Data records:
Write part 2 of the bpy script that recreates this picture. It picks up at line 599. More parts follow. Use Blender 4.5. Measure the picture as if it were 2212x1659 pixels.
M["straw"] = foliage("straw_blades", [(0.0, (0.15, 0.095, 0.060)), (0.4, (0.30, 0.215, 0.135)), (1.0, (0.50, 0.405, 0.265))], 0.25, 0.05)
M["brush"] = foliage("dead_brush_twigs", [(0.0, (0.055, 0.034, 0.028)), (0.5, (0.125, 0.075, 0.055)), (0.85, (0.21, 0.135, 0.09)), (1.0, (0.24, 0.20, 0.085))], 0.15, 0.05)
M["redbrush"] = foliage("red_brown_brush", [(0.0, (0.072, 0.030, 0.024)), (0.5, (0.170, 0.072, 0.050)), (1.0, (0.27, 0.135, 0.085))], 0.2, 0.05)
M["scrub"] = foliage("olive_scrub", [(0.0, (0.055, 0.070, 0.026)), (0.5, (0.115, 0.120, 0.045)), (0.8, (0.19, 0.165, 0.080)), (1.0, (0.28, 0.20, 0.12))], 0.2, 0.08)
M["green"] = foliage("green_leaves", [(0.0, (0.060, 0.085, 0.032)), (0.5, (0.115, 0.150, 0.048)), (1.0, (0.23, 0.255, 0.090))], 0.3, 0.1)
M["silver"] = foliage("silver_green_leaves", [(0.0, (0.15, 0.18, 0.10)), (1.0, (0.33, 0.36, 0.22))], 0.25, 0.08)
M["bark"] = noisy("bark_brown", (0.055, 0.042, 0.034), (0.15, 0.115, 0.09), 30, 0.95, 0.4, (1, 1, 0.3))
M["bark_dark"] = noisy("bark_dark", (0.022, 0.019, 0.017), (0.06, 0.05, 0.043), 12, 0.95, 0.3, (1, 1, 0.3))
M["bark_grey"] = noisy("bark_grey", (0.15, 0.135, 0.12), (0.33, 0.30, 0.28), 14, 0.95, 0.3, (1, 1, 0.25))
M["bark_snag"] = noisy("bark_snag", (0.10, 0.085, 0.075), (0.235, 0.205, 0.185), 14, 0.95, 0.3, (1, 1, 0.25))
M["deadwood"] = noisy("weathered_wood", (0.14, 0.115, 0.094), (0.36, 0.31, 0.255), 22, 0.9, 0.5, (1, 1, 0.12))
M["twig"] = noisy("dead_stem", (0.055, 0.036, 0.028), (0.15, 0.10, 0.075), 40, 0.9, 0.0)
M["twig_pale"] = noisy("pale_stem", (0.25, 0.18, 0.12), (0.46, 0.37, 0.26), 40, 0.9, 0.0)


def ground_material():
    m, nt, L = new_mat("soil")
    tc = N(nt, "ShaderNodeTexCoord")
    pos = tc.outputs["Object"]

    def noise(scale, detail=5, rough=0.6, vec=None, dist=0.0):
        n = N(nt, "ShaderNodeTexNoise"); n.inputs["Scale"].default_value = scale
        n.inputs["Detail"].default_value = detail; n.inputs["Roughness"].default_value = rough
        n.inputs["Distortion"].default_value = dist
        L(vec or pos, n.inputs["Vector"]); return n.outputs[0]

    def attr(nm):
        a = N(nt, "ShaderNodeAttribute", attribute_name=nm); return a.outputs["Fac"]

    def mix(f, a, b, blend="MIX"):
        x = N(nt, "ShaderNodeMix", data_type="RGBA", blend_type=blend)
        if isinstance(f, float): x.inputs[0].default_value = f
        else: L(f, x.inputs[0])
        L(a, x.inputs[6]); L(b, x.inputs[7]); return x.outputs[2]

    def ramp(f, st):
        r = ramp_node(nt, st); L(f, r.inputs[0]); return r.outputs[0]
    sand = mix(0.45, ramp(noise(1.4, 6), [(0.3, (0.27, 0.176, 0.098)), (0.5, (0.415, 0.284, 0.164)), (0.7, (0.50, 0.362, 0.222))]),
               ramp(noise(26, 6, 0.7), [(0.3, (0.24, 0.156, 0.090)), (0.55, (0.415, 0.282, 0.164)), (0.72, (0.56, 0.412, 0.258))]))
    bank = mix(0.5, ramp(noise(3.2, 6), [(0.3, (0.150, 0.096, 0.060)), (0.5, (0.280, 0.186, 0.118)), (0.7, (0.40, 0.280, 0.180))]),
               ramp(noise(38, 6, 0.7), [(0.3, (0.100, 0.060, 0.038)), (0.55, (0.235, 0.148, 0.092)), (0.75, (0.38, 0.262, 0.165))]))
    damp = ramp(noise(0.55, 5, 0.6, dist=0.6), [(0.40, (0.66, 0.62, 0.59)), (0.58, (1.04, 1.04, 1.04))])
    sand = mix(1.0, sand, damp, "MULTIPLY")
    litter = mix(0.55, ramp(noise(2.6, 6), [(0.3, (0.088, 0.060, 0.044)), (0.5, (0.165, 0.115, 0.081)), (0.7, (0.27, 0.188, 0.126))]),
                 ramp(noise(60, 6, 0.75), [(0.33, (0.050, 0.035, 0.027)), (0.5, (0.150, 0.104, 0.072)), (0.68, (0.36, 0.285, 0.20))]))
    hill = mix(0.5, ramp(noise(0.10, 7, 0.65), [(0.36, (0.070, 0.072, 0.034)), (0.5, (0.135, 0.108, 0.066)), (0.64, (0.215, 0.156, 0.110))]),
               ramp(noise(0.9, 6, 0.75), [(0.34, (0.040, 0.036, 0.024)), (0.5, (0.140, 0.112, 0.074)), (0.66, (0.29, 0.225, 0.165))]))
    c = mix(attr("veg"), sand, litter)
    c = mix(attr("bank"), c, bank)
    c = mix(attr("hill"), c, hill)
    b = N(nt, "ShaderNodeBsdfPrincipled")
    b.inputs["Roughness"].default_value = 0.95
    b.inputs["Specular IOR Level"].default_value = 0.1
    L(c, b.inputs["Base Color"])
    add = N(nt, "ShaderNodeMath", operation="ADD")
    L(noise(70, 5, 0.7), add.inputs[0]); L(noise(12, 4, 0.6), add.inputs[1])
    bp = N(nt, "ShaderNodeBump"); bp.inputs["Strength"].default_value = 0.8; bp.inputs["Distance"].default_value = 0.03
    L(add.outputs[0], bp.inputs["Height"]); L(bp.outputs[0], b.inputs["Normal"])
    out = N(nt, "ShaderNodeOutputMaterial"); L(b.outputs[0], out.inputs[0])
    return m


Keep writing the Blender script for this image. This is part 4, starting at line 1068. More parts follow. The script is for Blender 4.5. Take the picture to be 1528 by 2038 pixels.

• [What the task asks] Starting from the line containing "(0.38, 0.262, 0.165))]))" and ending with the final line of the data, reproduce each line exactly as it appears, including no other lines.

• [Solved exercise]
               ramp(noise(38, 6, 0.7), [(0.3, (0.100, 0.060, 0.038)), (0.55, (0.235, 0.148, 0.092)), (0.75, (0.38, 0.262, 0.165))]))
    damp = ramp(noise(0.55, 5, 0.6, dist=0.6), [(0.40, (0.66, 0.62, 0.59)), (0.58, (1.04, 1.04, 1.04))])
    sand = mix(1.0, sand, damp, "MULTIPLY")
    litter = mix(0.55, ramp(noise(2.6, 6), [(0.3, (0.088, 0.060, 0.044)), (0.5, (0.165, 0.115, 0.081)), (0.7, (0.27, 0.188, 0.126))]),
                 ramp(noise(60, 6, 0.75), [(0.33, (0.050, 0.035, 0.027)), (0.5, (0.150, 0.104, 0.072)), (0.68, (0.36, 0.285, 0.20))]))
    hill = mix(0.5, ramp(noise(0.10, 7, 0.65), [(0.36, (0.070, 0.072, 0.034)), (0.5, (0.135, 0.108, 0.066)), (0.64, (0.215, 0.156, 0.110))]),
               ramp(noise(0.9, 6, 0.75), [(0.34, (0.040, 0.036, 0.024)), (0.5, (0.140, 0.112, 0.074)), (0.66, (0.29, 0.225, 0.165))]))
    c = mix(attr("veg"), sand, litter)
    c = mix(attr("bank"), c, bank)
    c = mix(attr("hill"), c, hill)
    b = N(nt, "ShaderNodeBsdfPrincipled")
    b.inputs["Roughness"].default_value = 0.95
    b.inputs["Specular IOR Level"].default_value = 0.1
    L(c, b.inputs["Base Color"])
    add = N(nt, "ShaderNodeMath", operation="ADD")
    L(noise(70, 5, 0.7), add.inputs[0]); L(noise(12, 4, 0.6), add.inputs[1])
    bp = N(nt, "ShaderNodeBump"); bp.inputs["Strength"].default_value = 0.8; bp.inputs["Distance"].default_value = 0.03
    L(add.outputs[0], bp.inputs["Height"]); L(bp.outputs[0], b.inputs["Normal"])
    out = N(nt, "ShaderNodeOutputMaterial"); L(b.outputs[0], out.inputs[0])
    return m


Keep writing the Blender script for this image. This is part 4, starting at line 1068. More parts follow. The script is for Blender 4.5. Take the picture to be 1528 by 2038 pixels.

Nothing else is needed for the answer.